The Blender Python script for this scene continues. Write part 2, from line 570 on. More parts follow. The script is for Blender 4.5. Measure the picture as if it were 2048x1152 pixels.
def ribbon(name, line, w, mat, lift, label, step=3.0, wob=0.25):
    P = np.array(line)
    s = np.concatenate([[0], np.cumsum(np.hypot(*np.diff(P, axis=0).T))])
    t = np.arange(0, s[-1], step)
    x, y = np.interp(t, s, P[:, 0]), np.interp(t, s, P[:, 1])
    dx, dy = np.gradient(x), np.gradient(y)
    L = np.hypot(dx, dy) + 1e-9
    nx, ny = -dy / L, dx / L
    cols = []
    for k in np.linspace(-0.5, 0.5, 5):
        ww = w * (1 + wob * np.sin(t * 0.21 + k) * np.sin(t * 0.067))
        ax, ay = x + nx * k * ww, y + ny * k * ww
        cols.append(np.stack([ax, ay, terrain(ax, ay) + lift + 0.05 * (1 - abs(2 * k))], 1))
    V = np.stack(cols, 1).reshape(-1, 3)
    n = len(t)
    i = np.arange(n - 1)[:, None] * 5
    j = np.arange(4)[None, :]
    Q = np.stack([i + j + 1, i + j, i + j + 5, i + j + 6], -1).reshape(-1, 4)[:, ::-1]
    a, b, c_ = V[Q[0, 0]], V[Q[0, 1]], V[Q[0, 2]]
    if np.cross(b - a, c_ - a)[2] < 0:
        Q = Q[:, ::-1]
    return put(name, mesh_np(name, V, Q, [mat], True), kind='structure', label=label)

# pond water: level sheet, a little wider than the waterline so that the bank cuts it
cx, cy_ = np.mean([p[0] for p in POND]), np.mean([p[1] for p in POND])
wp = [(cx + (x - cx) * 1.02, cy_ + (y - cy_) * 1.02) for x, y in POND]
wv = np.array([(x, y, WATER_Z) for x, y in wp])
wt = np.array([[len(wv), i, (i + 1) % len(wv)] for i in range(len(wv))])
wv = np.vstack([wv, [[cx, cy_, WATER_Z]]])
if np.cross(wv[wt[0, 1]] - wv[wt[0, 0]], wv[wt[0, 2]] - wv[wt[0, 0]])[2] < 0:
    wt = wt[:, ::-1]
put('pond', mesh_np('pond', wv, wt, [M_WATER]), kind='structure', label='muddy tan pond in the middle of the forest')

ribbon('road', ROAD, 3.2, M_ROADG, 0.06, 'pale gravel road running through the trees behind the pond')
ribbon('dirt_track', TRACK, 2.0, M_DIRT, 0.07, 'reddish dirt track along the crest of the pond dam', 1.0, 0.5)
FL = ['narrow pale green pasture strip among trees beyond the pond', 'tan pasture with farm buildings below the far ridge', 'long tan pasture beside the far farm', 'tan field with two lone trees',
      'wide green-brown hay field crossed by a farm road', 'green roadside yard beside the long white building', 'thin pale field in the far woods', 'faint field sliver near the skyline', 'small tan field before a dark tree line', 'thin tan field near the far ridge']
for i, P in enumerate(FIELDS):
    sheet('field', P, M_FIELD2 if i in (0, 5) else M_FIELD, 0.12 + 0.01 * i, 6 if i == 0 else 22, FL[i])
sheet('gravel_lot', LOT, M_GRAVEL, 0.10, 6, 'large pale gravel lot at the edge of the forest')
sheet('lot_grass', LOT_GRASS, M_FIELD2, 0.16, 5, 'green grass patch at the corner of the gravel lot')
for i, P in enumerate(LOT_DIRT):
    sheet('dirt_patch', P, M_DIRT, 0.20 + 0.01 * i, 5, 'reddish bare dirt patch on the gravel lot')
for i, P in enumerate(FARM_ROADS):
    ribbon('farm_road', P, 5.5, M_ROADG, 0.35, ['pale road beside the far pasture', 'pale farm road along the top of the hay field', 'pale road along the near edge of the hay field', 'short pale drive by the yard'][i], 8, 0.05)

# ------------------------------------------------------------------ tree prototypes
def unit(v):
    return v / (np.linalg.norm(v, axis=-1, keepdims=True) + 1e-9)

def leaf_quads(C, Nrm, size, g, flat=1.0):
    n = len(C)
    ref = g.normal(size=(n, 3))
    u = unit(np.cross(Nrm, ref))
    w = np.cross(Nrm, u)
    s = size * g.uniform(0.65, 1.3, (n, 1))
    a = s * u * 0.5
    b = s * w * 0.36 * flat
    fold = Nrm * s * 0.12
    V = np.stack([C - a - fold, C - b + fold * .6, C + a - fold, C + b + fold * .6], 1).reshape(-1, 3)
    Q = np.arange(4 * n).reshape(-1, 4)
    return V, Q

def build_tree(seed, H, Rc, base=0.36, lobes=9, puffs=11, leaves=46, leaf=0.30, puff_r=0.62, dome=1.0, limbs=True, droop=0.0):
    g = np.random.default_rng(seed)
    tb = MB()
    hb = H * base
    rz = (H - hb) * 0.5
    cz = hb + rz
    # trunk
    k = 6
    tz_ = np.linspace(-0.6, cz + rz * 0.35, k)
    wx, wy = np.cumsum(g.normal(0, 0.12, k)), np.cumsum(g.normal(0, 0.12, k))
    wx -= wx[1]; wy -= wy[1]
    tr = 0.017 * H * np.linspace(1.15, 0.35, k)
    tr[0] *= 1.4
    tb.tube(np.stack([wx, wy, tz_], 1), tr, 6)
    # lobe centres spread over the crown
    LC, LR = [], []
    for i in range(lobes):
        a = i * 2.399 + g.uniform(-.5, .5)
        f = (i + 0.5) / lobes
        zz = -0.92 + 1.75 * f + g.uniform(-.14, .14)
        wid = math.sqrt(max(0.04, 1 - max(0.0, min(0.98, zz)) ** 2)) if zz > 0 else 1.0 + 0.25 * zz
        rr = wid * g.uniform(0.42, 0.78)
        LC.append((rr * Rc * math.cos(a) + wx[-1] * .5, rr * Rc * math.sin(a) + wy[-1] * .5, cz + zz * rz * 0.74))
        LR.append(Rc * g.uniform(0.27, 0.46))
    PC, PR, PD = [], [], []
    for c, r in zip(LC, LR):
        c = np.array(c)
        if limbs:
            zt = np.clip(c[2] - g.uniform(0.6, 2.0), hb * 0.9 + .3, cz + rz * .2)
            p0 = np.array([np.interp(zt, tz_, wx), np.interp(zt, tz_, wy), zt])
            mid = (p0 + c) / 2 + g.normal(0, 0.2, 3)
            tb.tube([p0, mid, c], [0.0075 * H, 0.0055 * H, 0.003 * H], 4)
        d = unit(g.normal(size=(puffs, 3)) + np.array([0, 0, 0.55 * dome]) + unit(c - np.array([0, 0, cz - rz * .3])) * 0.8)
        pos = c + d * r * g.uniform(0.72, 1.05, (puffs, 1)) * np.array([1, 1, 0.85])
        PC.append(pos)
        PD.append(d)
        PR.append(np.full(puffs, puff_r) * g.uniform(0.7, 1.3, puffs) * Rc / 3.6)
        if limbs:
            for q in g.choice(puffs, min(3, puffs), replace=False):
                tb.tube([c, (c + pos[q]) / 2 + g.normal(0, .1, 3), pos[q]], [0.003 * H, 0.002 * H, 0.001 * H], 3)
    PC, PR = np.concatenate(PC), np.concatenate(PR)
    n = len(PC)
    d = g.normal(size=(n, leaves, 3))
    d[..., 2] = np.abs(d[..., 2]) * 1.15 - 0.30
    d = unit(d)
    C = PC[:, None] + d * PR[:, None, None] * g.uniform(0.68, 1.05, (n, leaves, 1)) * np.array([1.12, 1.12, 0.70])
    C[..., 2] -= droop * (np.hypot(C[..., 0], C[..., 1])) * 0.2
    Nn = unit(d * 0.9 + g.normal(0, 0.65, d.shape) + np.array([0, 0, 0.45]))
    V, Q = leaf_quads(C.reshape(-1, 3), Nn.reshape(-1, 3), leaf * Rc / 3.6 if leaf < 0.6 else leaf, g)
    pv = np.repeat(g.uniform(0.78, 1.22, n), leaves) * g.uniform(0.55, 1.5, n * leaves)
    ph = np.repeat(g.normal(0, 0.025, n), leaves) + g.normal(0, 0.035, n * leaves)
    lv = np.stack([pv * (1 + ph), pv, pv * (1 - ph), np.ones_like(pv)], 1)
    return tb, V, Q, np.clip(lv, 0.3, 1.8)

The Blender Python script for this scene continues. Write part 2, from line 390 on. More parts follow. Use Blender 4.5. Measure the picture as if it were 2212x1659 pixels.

------------------------

- Problem details
Give back the opening line of the records above and every line after it, up to and including the one with "True), kind='structure', label=label)", unchanged.

- Task solution
The Blender Python script for this scene continues. Write part 2, from line 570 on. More parts follow. The script is for Blender 4.5. Measure the picture as if it were 2048x1152 pixels.
def ribbon(name, line, w, mat, lift, label, step=3.0, wob=0.25):
    P = np.array(line)
    s = np.concatenate([[0], np.cumsum(np.hypot(*np.diff(P, axis=0).T))])
    t = np.arange(0, s[-1], step)
    x, y = np.interp(t, s, P[:, 0]), np.interp(t, s, P[:, 1])
    dx, dy = np.gradient(x), np.gradient(y)
    L = np.hypot(dx, dy) + 1e-9
    nx, ny = -dy / L, dx / L
    cols = []
    for k in np.linspace(-0.5, 0.5, 5):
        ww = w * (1 + wob * np.sin(t * 0.21 + k) * np.sin(t * 0.067))
        ax, ay = x + nx * k * ww, y + ny * k * ww
        cols.append(np.stack([ax, ay, terrain(ax, ay) + lift + 0.05 * (1 - abs(2 * k))], 1))
    V = np.stack(cols, 1).reshape(-1, 3)
    n = len(t)
    i = np.arange(n - 1)[:, None] * 5
    j = np.arange(4)[None, :]
    Q = np.stack([i + j + 1, i + j, i + j + 5, i + j + 6], -1).reshape(-1, 4)[:, ::-1]
    a, b, c_ = V[Q[0, 0]], V[Q[0, 1]], V[Q[0, 2]]
    if np.cross(b - a, c_ - a)[2] < 0:
        Q = Q[:, ::-1]
    return put(name, mesh_np(name, V, Q, [mat], True), kind='structure', label=label)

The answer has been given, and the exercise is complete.